The prospect of following up her all-conquering 21 album must have been a daunting one for Adele.
Sparked by a painful break-up, that record sold 30 million copies and made the young Londoner a superstar after its release in 2011. Some even credited it with single-handedly reviving a struggling music industry.
Now, after much deliberation, the sequel is upon us. The four intervening years have seen Adele, now 27, become a mum and suffer from writer’s block.
But this return finds her tapping back into a rich vein of melodic, heartfelt songwriting to produce something that will delight her huge audience.
Like her two previous albums, the title refers to the singer’s age when these autobiographical songs were written.
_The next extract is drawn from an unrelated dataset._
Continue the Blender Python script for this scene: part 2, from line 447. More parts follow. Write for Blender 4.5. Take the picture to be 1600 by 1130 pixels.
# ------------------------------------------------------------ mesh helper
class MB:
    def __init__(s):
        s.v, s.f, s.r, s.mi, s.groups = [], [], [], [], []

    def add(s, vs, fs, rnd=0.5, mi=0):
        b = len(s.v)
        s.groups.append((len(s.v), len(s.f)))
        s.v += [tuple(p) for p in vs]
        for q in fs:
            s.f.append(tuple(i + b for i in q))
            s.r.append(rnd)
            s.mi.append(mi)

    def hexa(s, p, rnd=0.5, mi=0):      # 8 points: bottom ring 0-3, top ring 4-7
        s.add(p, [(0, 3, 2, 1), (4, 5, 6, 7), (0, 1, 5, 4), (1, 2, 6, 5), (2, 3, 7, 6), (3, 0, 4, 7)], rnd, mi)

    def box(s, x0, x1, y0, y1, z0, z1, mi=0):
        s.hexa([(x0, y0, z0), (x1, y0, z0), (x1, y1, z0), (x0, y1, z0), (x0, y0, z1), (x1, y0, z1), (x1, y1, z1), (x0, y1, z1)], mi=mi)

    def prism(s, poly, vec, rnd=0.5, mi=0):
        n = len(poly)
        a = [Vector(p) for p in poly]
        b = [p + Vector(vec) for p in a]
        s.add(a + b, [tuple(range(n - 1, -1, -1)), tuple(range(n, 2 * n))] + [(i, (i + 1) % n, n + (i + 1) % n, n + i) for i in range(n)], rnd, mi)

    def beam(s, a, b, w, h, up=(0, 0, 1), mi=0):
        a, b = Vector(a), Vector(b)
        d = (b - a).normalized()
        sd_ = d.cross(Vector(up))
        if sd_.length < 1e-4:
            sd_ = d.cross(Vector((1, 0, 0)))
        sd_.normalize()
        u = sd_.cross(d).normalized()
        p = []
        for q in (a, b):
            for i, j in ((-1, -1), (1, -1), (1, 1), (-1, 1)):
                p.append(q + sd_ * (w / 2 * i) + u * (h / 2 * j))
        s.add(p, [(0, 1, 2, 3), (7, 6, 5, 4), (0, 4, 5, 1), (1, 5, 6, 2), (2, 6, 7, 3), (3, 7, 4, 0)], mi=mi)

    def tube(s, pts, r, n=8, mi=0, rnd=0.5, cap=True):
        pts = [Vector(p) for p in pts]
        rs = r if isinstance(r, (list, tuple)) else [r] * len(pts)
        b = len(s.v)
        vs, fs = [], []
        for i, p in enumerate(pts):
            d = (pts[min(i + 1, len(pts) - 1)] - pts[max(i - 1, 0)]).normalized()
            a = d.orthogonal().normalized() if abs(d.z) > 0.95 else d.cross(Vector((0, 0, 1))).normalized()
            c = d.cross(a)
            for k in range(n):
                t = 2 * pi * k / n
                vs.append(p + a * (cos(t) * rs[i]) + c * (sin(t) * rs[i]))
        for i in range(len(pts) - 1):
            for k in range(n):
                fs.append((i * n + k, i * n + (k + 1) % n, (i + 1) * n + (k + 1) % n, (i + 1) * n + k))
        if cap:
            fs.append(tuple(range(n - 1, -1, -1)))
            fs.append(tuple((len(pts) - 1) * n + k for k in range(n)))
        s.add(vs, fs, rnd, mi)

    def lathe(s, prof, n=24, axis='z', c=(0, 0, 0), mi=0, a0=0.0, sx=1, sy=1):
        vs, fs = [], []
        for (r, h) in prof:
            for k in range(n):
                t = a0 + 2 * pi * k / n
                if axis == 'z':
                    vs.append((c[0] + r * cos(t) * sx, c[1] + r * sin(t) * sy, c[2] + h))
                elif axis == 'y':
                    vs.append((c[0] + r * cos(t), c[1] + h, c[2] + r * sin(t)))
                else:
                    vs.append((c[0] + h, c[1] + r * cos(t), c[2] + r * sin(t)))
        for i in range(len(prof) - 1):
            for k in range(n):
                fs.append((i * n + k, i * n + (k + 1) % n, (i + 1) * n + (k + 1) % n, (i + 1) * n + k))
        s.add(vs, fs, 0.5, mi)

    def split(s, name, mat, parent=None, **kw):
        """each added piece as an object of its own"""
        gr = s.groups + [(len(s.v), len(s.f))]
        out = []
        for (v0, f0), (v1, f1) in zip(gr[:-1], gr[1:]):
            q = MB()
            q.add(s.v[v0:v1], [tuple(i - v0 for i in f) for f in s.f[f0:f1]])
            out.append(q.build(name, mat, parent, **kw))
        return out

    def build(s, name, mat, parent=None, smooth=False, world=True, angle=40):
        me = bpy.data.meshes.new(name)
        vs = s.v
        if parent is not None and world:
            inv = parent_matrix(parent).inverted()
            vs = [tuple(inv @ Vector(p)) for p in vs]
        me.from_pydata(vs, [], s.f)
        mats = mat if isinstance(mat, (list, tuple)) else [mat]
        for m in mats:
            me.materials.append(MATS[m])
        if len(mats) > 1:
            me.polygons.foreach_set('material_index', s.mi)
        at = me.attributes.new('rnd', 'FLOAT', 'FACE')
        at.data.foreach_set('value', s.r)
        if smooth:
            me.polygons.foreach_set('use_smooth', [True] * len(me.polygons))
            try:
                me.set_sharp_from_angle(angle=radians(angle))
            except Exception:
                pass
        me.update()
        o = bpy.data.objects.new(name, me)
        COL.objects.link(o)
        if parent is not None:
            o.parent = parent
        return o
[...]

And, while the wounds aren’t quite as raw as before, it still concerns itself with matters of the heart.
Adele is growing up, but she clearly has some unfinished business with the man who broke her heart to inspire 21.
She also remains a superb singer with a big, soulful voice and an ability to lay bare her feelings in song. With its tight, elegant pop numbers and tear-jerking ballads, 25 strays only fleetingly from the styles that made her a star, but there’s no harm in sticking to tradition when you can sing like this
The mood is largely wistful and nostalgic. Other than the acerbic Send My Love (To Your New Lover), there is little of the bitterness that inspired tracks like Rolling In The Deep on 21.
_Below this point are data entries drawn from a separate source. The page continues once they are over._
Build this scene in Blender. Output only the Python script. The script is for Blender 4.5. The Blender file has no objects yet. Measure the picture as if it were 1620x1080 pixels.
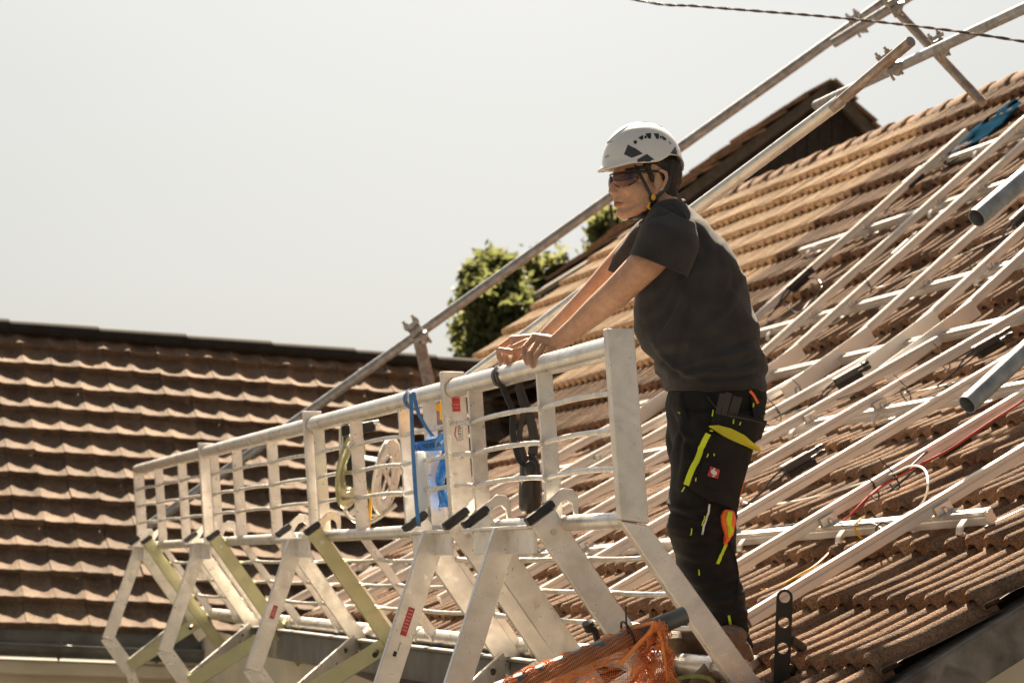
import bpy, bmesh, math, random
import numpy as np
from mathutils import Vector, noise
from mathutils.bvhtree import BVHTree
random.seed(7); RNG = np.random.default_rng(7)
SC = bpy.context.scene
COL = SC.collection
V3 = lambda *a: np.array(a, float)
def unit(v):
    v = np.asarray(v, float); return v / np.linalg.norm(v)

# ------------------------------------------------------------------ camera, world, sun, exposure
FP = 3825.0                                   # focal length in photo pixels (85 mm on 36 mm)
PITCH = math.atan(355 / FP)
CR, CF, CU = V3(1, 0, 0), V3(0, math.cos(PITCH), math.sin(PITCH)), V3(0, -math.sin(PITCH), math.cos(PITCH))
cam = bpy.data.cameras.new('camera'); camo = bpy.data.objects.new('camera', cam); COL.objects.link(camo)
camo.location = (0, 0, 0); camo.rotation_euler = (math.pi / 2 + PITCH, 0, 0)
cam.sensor_width = 36; cam.lens = 85; cam.clip_end = 3000; cam.clip_start = .1
cam.dof.use_dof = True; cam.dof.focus_distance = 7.75; cam.dof.aperture_fstop = 6.0
SC.camera = camo
SUN_AZ, SUN_EL = 0.0, 47.2                    # degrees right of straight ahead, above the horizon
w = bpy.data.worlds.new('World'); SC.world = w; w.use_nodes = True
nt = w.node_tree; bg = nt.nodes['Background']
sky = nt.nodes.new('ShaderNodeTexSky'); sky.sky_type = 'NISHITA'; sky.sun_disc = False
sky.sun_elevation = math.radians(SUN_EL); sky.sun_rotation = math.radians(SUN_AZ)
sky.air_density = 1.0; sky.dust_density = 4.5; sky.ozone_density = 1.0; sky.altitude = 200
hs = nt.nodes.new('ShaderNodeHueSaturation'); hs.inputs['Saturation'].default_value = .3
nt.links.new(sky.outputs[0], hs.inputs['Color'])
tn = nt.nodes.new('ShaderNodeMix'); tn.data_type = 'RGBA'; tn.blend_type = 'MULTIPLY'; tn.inputs[0].default_value = 1
tn.inputs[7].default_value = (.348, .349, .336, 1)
nt.links.new(hs.outputs[0], tn.inputs[6]); nt.links.new(tn.outputs[2], bg.inputs['Color'])
bg.inputs['Strength'].default_value = .05
sl = bpy.data.lights.new('sun', 'SUN'); sl.energy = 5.0; sl.angle = math.radians(.6); sl.color = (1, .83, .62)
so = bpy.data.objects.new('sun', sl); COL.objects.link(so)
az, el = math.radians(SUN_AZ), math.radians(SUN_EL)
SUND = V3(math.cos(el) * math.sin(az), math.cos(el) * math.cos(az), math.sin(el))
so.rotation_euler = Vector(SUND).to_track_quat('Z', 'Y').to_euler(); so.location = (0, 10, 30)
SC.view_settings.view_transform = 'Standard'; SC.view_settings.look = 'None'
SC.view_settings.exposure = 2.3; SC.view_settings.gamma = 1

# ------------------------------------------------------------------ picking points: photo pixel -> ray
def ray(px, py): return CR * (px - 810) / FP - CU * (py - 540) / FP + CF
def at(px, py, Z): return ray(px, py) * Z
def isect(px, py, P, N):
    r = ray(px, py); return r * ((P @ N) / (r @ N))
UP = V3(0, 0, 1)
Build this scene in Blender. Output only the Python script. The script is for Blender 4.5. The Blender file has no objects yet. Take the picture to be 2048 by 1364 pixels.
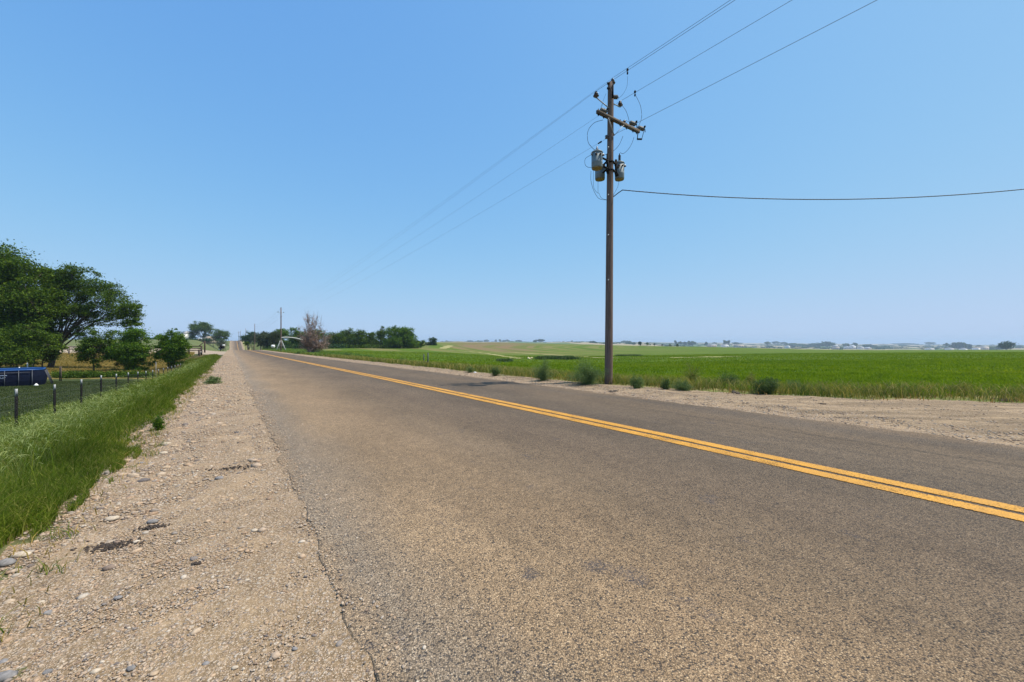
import bpy, math, random
import numpy as np
from mathutils import Vector

# ---------------------------------------------------------------- camera, world, sun, exposure
F, CX, HY, CAMZ = 796.4, 1024.0, 685.0, 1.30      # focal length in photo pixels, centre column, horizon row, eye height
sc = bpy.context.scene
cd = bpy.data.cameras.new('camera'); cam = bpy.data.objects.new('camera', cd); sc.collection.objects.link(cam)
cam.location = (0, 0, CAMZ); cam.rotation_euler = (math.radians(90), 0, 0)
cd.sensor_width = 36; cd.lens = F / 2048 * 36; cd.shift_y = 3 / 2048; cd.clip_start = .05; cd.clip_end = 30000
sc.camera = cam
SUN_EL, SUN_AZ = 62, 90
w = bpy.data.worlds.new('World'); sc.world = w; w.use_nodes = True
nt = w.node_tree; bg = nt.nodes['Background']
sky = nt.nodes.new('ShaderNodeTexSky'); sky.sky_type = 'NISHITA'; sky.sun_disc = False
sky.sun_elevation = math.radians(SUN_EL); sky.sun_rotation = math.radians(SUN_AZ)
sky.altitude = 700; sky.air_density = 1.0; sky.dust_density = 1.2; sky.ozone_density = 3.0
def _vm(v, k):
    n = nt.nodes.new('ShaderNodeVectorMath'); n.operation = 'SCALE'; n.inputs['Scale'].default_value = k; nt.links.new(v, n.inputs[0]); return n.outputs[0]
spl = nt.nodes.new('ShaderNodeSeparateColor'); cmb = nt.nodes.new('ShaderNodeCombineColor'); nt.links.new(_vm(sky.outputs[0], .1), spl.inputs[0])      # the clear, even blue of this sky
def _m(op, a, b):
    n = nt.nodes.new('ShaderNodeMath'); n.operation = op
    for k_, v_ in enumerate((a, b)):
        if isinstance(v_, bpy.types.NodeSocket): nt.links.new(v_, n.inputs[k_])
        else: n.inputs[k_].default_value = v_
    return n.outputs[0]
for ci, (a_, k_) in enumerate(((.405, 3.5), (.468, 5.8), (.625, 8.0))):                 # a - a*exp(-k*x): the shoulder of the camera's tone curve
    nt.links.new(_m('MULTIPLY', a_, _m('SUBTRACT', 1.0, _m('POWER', math.exp(-k_), spl.outputs[ci]))), cmb.inputs[ci])
cur = cmb; nt.links.new(_vm(cur.outputs[0], 10), bg.inputs[0]); bg.inputs[1].default_value = .1
sl = bpy.data.lights.new('sun', 'SUN'); sun = bpy.data.objects.new('sun', sl); sc.collection.objects.link(sun)
sl.energy = 4.2; sl.angle = math.radians(.53); sl.color = (1, .935, .82)
sun.rotation_euler = (0, math.radians(90 - SUN_EL), 0)          # shines from the right (+X)
sun.location = (40, 0, 60)
sc.view_settings.view_transform = 'Standard'; sc.view_settings.look = 'None'
sc.view_settings.exposure = 0.5; sc.view_settings.gamma = 1
sc.cycles.max_bounces = 5; sc.cycles.transparent_max_bounces = 8; sc.cycles.volume_bounces = 0

R = np.random.default_rng(7)
TH = math.atan2(562, F); CT, ST = math.cos(TH), math.sin(TH)     # the road runs off to the left by TH

# ---------------------------------------------------------------- where things are
def ts(x, y): return x * CT + y * ST, -x * ST + y * CT           # across / along the road
def xy(t, s): return t * CT - s * ST, t * ST + s * CT
ROAD_S = np.array([-80, 0, 3.5, 15, 45, 100, 150, 178, 205, 240, 290, 350, 400, 450, 500, 530, 600, 800, 9000.])
ROAD_Z = np.array([0, 0, -.01, -.10, -.40, -.88, -1.25, -1.48, -2.3, -4.5, -7.0, -6.3, -4.3, -1.0, 2.45, 3.3, 3.0, -3, -3.])
_fs = np.linspace(-80, 1000, 4321)
_fz = np.interp(_fs, ROAD_S, ROAD_Z); _k = np.hanning(81); _k /= _k.sum()
_fz = np.where(_fs < 170, _fz, np.convolve(np.pad(_fz, 40, 'edge'), _k, 'valid'))
def road_z(s): return np.interp(s, _fs, _fz)
ZR = np.array([0, 5, 10, 20, 40, 50, 60, 75, 100, 150, 200, 300, 400, 500, 700, 1000, 2000, 4000, 7000.])
COLS = np.array([-400, 100, 300, 380, 440, 520, 700, 880, 1000, 1200, 1400, 1600, 2048, 2600.])
LEFT = [-.8, -.9, -1.1, -1.6, -1.95, -1.9, -1.4, -.1, .2, .6, 1.6, 3.6, 3.6, 2.5, 0, -2, -3, 0, 6]
TAB = np.array([
    LEFT, LEFT, LEFT,
    [-.8, -.9, -1.1, -1.5, -1.8, -1.3, -.75, -.45, -.3, 0, 1.0, 3.5, 3.6, 2.5, 0, -2, -3, 0, 6],
    [-.6, -.7, -.8, -1.2, -1.5, -1.0, -.7, -.65, -.8, -.9, .2, 3.3, 3.4, 2.5, 0, -2, -3, 0, 6],
    [0, -.05, -.2, -.3, -.6, -.65, -.7, -.8, -.9, -1.1, -1.1, -.5, 1, 2, 0, -2, -3, 0, 6],
    [0, -.05, -.15, -.3, -.6, -.65, -.7, -.75, -.8, -.9, -.8, .3, 1, 1.2, 0, -2, -1, 3, 8],
    [0, -.05, -.1, -.3, -.75, -.9, -1.1, -1.2, -1.2, -.9, -.3, .9, 1.35, 1.4, -1, -2, 2.5, 8, 12],
    [0, -.05, -.1, -.25, -.9, -1.15, -1.4, -1.7, -2.0, -2.3, -1.7, -.3, .9, 1.25, -1, 0, 3, 8, 12],
    [0, -.05, -.1, -.35, -.9, -1.1, -1.3, -1.6, -2.1, -2.6, -2.4, -1.2, -1.0, -2.2, -6, -5, 0, 6, 10],
    [0, -.05, -.1, -.35, -.8, -.95, -1.1, -1.3, -1.7, -2.1, -2.2, -1.8, -4, -7, -14, -17, -16, -6, 3],
    [0, -.05, -.1, -.3, -.7, -.8, -.9, -1.1, -1.4, -2.0, -2.4, -3.7, -8, -11, -17, -22, -25, -16, -3],
    [0, -.05, -.1, -.25, -.5, -.6, -.7, -.85, -1.1, -1.6, -2.6, -7, -10, -12, -17, -23, -28, -22, -6],
    [0, -.05, -.1, -.25, -.5, -.6, -.7, -.85, -1.1, -1.6, -2.6, -7, -10, -12, -17, -23, -28, -22, -6]])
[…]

Adele is now singing of the need to move on, although her optimism is often tempered by a yearning for lost youth and simpler times.
This hankering for a more innocent era is at its most potent on When We Were Young, an Elton-like piano ballad co-written with relatively unknown but hugely talented Canadian musician Tobias Jesso Jr.
Powered by plangent chords, gospel backing singers and a lead vocal of sustained power from Adele, its wall of sound rises towards a tumultuous finale, with the singer reminiscing about an old flame while admitting: ‘I’m so sad at getting old, it makes me restless.’ It already has the feel of a modern standard.
She opens up again on Million Years Ago, a gentle bossa nova that harks back to the simplicity of her debut album, 19.
Tinged with regret, but staying clear of self-pity, it could be her comment on the price of fame: ‘When I walk around the streets where I grew up and found my feet / They can’t look me in the eye, it’s like they’re scared of me.’
Any Adele album is going to have its share of songs that tug at the emotions, and there are times when fans might need hankies at the ready.
Underscored by synthesisers and a big orchestral arrangement, Love In The Dark is spectacular in its drama, with the queen of heartache concluding: ‘I don’t think you can save me.’
Yet there are moments in which her heavy-hearted tone becomes monotonous.
Co-written with Bruno Mars, the dreary ballad All I Ask piles on the anguish — ‘If this is my last night with you, hold me like I’m more than a friend’ — while closing track Sweetest Devotion is over-wrought.
On the whole, though, a more mature sense of perspective reigns. Conversational single Hello strikes a conciliatory note, with Adele seeking to restore her self-confidence on ‘the other side’ of a traumatic split.
The slow-burning but atmospheric I Miss You could be a love song for the singer’s long-term boyfriend Simon Konecki.
Having won seven Grammys and two Brits with 21, the singer — on BBC1 tonight on the show Adele At The BBC — doesn’t take many chances here, although the two numbers on which she does venture on to fresh musical ground are rewarding.
Send My Love (To Your New Lover), produced by Swedish svengali Max Martin, is a stripped-down acoustic track with a tropical flavour. And the dark, wonderfully nuanced River Lea, co-written with American producer Danger Mouse, gives a formidable comeback one of its best moments.